Février 2025. Les poursuites sont toujours en cours, mais la Roumanie lève soudainement leur interdiction de quitter le pays. Le jour même, Andrew et Tristan embarquent pour la Floride. Deux semaines plus tôt, l’émissaire spécial de Donald Trump était aperçu à Bucarest. « Une coïncidence », selon les autorités roumaines. Soutenu par Elon Musk, adoubé par Tucker Carlson et suivi par J. D. Vance sur les réseaux, Tate est défendu par l’entourage de Donald Trump. Le Financial Times estime que l’administration états-unienne aurait discrètement pesé pour le faire libérer.
L’ascension viriliste
Né en 1986, fils d’un maître d’échecs afro-américain et d’une Anglaise, Andrew Tate grandit à Luton, banlieue grise de Londres. Enfant, lorsqu’il vit encore aux États-Unis, il regarde sa mère fuir les coups. Il dit avoir appris de son père, Emory Tate, les techniques de manipulation les plus infaillibles, et surtout ce que signifie « devenir un homme ». Ne faire aucun compromis.
Il se forme à la dure, apprend le kickboxing et devient champion du monde. Quatre fois. Mais ce n’est pas assez pour vivre. Après un détour éclair par la télé-réalité – six jours dans « Big Brother » UK avant d’en être expulsé pour une vidéo où il frappe une femme avec une ceinture –, Andrew Tate se lance dans les affaires.
D’abord dans le business des camgirls. Il recrute plus de 75 femmes, souvent jeunes, précaires et isolées. Il les repère sur les réseaux sociaux avant de les séduire. Il se vante de pouvoir les faire travailler pour lui. « Mes meufs peuvent faire pareil », lance-t-il, hilare, comme si le consentement n’était qu’une blague. Il prétend les aimer. En réalité, il les manipule et les pousse devant la caméra.

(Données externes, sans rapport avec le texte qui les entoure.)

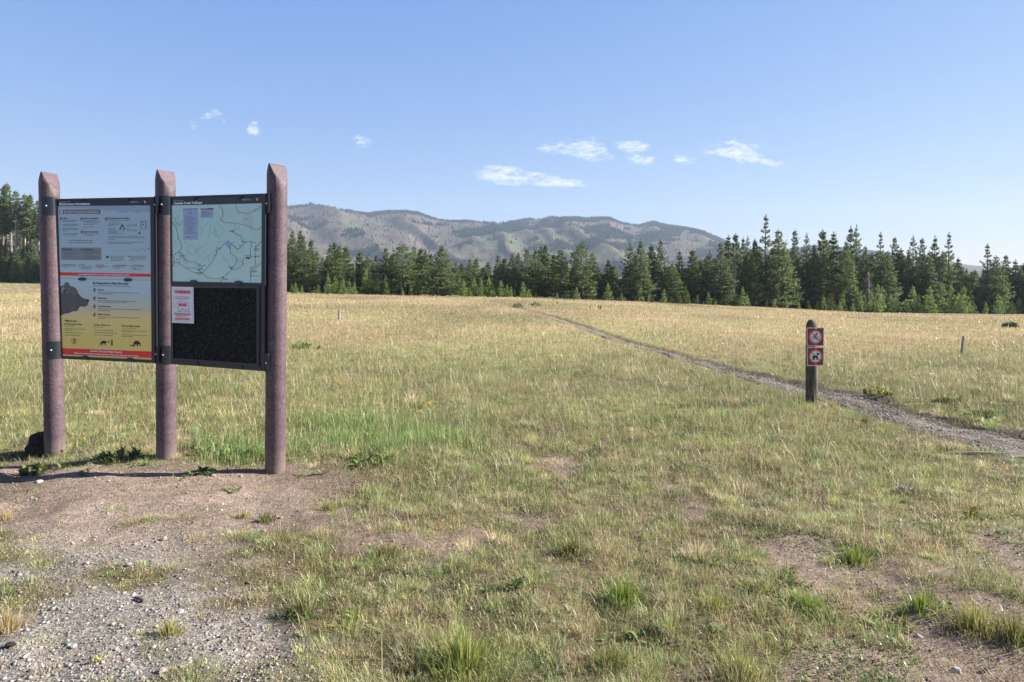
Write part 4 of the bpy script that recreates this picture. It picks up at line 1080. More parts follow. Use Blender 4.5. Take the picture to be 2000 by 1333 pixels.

Puis il vend sa « méthode » à travers l’« université des battants », puis The Real World (« le monde réel »), une plateforme payante où il s’autoproclame « le plus compétent pour enseigner les interactions homme-femme ». Les vidéos tournent et les revenus s’envolent : jusqu’à 600 000 livres par mois, selon lui. « Je vous apprendrai à construire une fille soumise, loyale, amoureuse », répète-t-il, appliquant sa « lover boy technique » à la lettre.
52 % des jeunes français estiment qu’on « s’acharne sur les hommes ».
Banni d’Instagram, de TikTok, il revient sur X, republié et relayé en masse par ses fans. Ses contenus explosent, avec 12 milliards de vues en 2022. « Une perspicacité hors pair combinée à une infatigabilité absolue font de moi un adversaire redoutable dans tous les domaines de l’activité humaine », écrit-il sur sa bio. Narcissique, paranoïaque, dangereux. « Je suis un homme bon. Vous ne comprenez pas encore, mais ça viendra. » Il nie le trafic sexuel et accuse la « matrice ».
Pendant ce temps, les enquêtes se poursuivent. En mars 2025, la Floride ouvre à son tour une procédure pénale et Londres l’attend pour un procès avec 21 chefs d’accusation. Mais Tate, lui, continue de vendre son rêve. Voitures, argent et domination des femmes. « Je baise qui je veux, et personne ne me dit rien. »
Dans les tréfonds du Web, des garçons en manque de repères trouvent en lui un modèle. 52 % des jeunes français estiment qu’on « s’acharne sur les hommes », selon un rapport de 2025 du Haut Conseil à l’égalité. Le backlash (retour de bâton) est là. Tate en est le roi.